Pere Aragonès ha protagonizado, sin darse cuenta, una nueva versión del clásico de los hermanos Lumiere El regador regado. Intenta enmendarle la plana al rey y solo consigue llevarse una bronca de Turull y otra de Illa. Pero, a diferencia del monarca, que lleva más mili, cree que la gente lo escucha cuando suelta su rollo por San Esteban, cuando solo prestan atención a sus palabras los que quisieran perderlo de vista cuanto antes.

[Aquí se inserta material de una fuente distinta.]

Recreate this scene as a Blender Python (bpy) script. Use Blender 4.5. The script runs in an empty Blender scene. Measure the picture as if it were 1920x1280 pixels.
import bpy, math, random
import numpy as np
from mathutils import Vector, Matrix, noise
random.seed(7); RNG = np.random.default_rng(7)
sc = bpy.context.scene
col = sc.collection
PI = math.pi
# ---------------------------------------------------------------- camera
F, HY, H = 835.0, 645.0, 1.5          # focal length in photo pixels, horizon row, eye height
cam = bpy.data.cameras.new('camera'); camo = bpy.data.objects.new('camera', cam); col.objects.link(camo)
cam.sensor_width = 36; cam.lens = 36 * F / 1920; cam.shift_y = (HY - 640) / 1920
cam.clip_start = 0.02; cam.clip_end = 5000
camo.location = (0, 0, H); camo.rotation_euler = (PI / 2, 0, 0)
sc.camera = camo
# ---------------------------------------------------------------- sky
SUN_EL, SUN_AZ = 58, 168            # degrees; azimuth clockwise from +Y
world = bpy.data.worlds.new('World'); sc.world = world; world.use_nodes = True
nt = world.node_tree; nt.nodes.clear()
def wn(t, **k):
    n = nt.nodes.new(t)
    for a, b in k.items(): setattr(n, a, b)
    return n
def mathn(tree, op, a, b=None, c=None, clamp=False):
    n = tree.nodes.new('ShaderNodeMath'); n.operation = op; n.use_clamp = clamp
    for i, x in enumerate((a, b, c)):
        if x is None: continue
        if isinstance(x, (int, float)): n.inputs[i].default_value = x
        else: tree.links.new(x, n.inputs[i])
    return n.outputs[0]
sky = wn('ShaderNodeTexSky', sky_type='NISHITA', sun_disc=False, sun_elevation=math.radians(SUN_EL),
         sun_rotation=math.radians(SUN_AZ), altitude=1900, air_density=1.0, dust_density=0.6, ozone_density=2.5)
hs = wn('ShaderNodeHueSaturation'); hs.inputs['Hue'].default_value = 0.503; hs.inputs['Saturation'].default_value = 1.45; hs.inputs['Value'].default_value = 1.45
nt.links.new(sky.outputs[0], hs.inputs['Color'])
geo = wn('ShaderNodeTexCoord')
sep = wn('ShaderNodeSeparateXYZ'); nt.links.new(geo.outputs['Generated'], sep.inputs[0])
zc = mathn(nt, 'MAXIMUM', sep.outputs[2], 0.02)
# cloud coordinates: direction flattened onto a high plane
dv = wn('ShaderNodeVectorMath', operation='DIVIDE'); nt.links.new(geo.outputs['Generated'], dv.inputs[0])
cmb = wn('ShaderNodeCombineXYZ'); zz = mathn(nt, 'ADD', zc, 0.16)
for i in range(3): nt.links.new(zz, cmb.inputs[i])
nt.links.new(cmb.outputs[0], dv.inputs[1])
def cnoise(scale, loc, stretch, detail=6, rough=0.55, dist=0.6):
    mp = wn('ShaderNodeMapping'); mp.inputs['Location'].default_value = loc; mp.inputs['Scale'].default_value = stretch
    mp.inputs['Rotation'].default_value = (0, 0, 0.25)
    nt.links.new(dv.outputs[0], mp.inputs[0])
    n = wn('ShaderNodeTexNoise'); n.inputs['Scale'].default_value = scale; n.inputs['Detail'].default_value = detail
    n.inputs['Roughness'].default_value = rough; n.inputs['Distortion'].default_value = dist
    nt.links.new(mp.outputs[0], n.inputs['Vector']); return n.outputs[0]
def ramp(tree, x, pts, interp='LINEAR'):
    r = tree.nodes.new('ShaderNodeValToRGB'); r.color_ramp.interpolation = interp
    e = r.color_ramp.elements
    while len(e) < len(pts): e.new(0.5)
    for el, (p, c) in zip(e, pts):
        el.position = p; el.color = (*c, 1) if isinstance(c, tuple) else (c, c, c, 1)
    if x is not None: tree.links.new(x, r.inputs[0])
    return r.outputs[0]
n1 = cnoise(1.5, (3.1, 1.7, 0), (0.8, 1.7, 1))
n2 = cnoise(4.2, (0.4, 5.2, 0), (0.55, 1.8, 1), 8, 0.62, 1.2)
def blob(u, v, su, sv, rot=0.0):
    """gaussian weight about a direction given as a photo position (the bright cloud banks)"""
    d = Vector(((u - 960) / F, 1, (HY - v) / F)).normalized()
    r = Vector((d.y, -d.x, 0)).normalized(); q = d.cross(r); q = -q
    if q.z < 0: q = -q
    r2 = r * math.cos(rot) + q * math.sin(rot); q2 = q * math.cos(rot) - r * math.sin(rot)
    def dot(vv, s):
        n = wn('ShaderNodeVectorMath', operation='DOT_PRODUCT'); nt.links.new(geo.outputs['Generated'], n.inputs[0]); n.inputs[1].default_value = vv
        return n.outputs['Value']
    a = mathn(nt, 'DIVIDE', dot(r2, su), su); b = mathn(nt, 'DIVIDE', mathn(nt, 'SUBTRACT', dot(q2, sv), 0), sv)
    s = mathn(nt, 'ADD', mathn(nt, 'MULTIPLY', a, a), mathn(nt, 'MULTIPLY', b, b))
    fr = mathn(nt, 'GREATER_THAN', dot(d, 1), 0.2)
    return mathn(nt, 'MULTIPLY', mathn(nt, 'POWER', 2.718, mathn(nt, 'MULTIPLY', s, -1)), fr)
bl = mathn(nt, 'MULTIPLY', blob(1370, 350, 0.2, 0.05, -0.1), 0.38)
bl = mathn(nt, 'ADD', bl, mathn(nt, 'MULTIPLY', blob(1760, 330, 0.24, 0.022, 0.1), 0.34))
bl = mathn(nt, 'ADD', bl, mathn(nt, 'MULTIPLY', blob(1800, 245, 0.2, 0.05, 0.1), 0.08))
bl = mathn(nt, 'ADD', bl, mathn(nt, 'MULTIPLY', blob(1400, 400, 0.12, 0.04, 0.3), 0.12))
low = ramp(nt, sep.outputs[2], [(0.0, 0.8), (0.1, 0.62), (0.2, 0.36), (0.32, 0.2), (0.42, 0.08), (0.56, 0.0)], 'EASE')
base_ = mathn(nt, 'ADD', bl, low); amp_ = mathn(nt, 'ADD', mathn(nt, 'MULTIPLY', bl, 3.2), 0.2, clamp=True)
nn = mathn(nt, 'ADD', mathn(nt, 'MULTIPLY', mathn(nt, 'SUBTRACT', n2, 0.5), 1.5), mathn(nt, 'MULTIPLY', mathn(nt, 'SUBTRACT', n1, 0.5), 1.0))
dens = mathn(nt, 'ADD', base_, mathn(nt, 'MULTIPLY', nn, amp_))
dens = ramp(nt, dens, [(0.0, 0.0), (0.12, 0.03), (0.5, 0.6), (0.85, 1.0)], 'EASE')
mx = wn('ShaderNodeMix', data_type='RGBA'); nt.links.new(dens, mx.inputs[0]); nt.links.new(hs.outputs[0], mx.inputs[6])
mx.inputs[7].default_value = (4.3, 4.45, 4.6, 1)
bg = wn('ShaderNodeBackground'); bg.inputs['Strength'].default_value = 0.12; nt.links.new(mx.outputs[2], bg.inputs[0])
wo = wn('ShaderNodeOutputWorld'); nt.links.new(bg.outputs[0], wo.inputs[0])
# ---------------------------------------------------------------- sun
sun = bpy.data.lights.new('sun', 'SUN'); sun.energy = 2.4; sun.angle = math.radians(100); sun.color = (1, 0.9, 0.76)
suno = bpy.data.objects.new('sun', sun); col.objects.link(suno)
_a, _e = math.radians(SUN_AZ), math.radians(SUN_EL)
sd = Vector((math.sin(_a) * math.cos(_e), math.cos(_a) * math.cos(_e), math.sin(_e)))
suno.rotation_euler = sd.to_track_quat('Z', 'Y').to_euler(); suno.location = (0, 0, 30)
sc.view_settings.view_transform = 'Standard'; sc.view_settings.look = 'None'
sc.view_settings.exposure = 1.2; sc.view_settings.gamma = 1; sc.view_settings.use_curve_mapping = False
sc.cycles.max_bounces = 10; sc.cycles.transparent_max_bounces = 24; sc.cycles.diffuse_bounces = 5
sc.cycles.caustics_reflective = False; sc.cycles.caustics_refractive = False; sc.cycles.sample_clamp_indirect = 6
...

Son tiempos duros para los líderes de verdad, y mucho más duros para los aspirantes a líder a los que se les va la fuerza por la boca. Seas el rey de España o el presidente de una nación sin Estado (o sea, de una región europea), hazte a la idea de que solo te escucharan los que te odian para ponerte de vuelta y media al día siguiente. Al resto de la población puede que le caigas bien o mal o que les des lo mismo, pero tu público, créeme, solo lo encontrarás en las filas del odio. Un público extremadamente fiel, eso no te lo voy a negar.